What you are asked to do: Reproduce the listing that follows with no differences at all.

Data excerpt:

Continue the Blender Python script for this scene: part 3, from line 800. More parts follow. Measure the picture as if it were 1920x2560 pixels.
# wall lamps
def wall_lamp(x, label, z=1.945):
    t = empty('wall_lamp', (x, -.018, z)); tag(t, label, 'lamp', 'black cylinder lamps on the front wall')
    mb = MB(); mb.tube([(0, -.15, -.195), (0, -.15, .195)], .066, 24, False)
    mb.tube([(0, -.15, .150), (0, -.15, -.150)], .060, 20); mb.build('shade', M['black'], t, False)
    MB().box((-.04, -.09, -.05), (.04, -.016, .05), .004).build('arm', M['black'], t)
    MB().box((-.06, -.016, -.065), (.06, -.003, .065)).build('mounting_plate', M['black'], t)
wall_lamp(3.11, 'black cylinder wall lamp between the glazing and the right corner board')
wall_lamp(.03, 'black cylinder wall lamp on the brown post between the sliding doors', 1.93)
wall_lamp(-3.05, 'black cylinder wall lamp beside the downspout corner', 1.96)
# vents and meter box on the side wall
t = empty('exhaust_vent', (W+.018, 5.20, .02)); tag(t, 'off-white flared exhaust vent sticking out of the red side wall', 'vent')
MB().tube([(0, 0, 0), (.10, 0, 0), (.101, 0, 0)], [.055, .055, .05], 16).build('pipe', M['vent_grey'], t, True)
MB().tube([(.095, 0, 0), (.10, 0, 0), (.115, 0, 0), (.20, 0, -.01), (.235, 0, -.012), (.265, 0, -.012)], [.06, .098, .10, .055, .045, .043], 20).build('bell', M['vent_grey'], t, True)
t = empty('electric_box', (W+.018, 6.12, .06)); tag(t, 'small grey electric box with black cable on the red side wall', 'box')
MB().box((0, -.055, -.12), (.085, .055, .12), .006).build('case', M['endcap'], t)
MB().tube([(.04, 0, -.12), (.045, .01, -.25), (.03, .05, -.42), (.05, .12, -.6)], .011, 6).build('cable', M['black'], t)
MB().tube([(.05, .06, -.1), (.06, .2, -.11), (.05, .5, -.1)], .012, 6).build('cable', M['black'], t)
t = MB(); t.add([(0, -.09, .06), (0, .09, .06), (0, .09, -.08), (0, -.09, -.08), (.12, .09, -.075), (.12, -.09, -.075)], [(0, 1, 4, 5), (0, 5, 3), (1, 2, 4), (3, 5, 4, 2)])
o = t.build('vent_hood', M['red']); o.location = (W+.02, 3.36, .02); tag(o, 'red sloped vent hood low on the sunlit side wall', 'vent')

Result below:
Continue the Blender Python script for this scene: part 3, from line 800. More parts follow. Measure the picture as if it were 1920x2560 pixels.
# wall lamps
def wall_lamp(x, label, z=1.945):
    t = empty('wall_lamp', (x, -.018, z)); tag(t, label, 'lamp', 'black cylinder lamps on the front wall')
    mb = MB(); mb.tube([(0, -.15, -.195), (0, -.15, .195)], .066, 24, False)
    mb.tube([(0, -.15, .150), (0, -.15, -.150)], .060, 20); mb.build('shade', M['black'], t, False)
    MB().box((-.04, -.09, -.05), (.04, -.016, .05), .004).build('arm', M['black'], t)
    MB().box((-.06, -.016, -.065), (.06, -.003, .065)).build('mounting_plate', M['black'], t)
wall_lamp(3.11, 'black cylinder wall lamp between the glazing and the right corner board')
wall_lamp(.03, 'black cylinder wall lamp on the brown post between the sliding doors', 1.93)
wall_lamp(-3.05, 'black cylinder wall lamp beside the downspout corner', 1.96)
# vents and meter box on the side wall
t = empty('exhaust_vent', (W+.018, 5.20, .02)); tag(t, 'off-white flared exhaust vent sticking out of the red side wall', 'vent')
MB().tube([(0, 0, 0), (.10, 0, 0), (.101, 0, 0)], [.055, .055, .05], 16).build('pipe', M['vent_grey'], t, True)
MB().tube([(.095, 0, 0), (.10, 0, 0), (.115, 0, 0), (.20, 0, -.01), (.235, 0, -.012), (.265, 0, -.012)], [.06, .098, .10, .055, .045, .043], 20).build('bell', M['vent_grey'], t, True)
t = empty('electric_box', (W+.018, 6.12, .06)); tag(t, 'small grey electric box with black cable on the red side wall', 'box')
MB().box((0, -.055, -.12), (.085, .055, .12), .006).build('case', M['endcap'], t)
MB().tube([(.04, 0, -.12), (.045, .01, -.25), (.03, .05, -.42), (.05, .12, -.6)], .011, 6).build('cable', M['black'], t)
MB().tube([(.05, .06, -.1), (.06, .2, -.11), (.05, .5, -.1)], .012, 6).build('cable', M['black'], t)
t = MB(); t.add([(0, -.09, .06), (0, .09, .06), (0, .09, -.08), (0, -.09, -.08), (.12, .09, -.075), (.12, -.09, -.075)], [(0, 1, 4, 5), (0, 5, 3), (1, 2, 4), (3, 5, 4, 2)])
o = t.build('vent_hood', M['red']); o.location = (W+.02, 3.36, .02); tag(o, 'red sloped vent hood low on the sunlit side wall', 'vent')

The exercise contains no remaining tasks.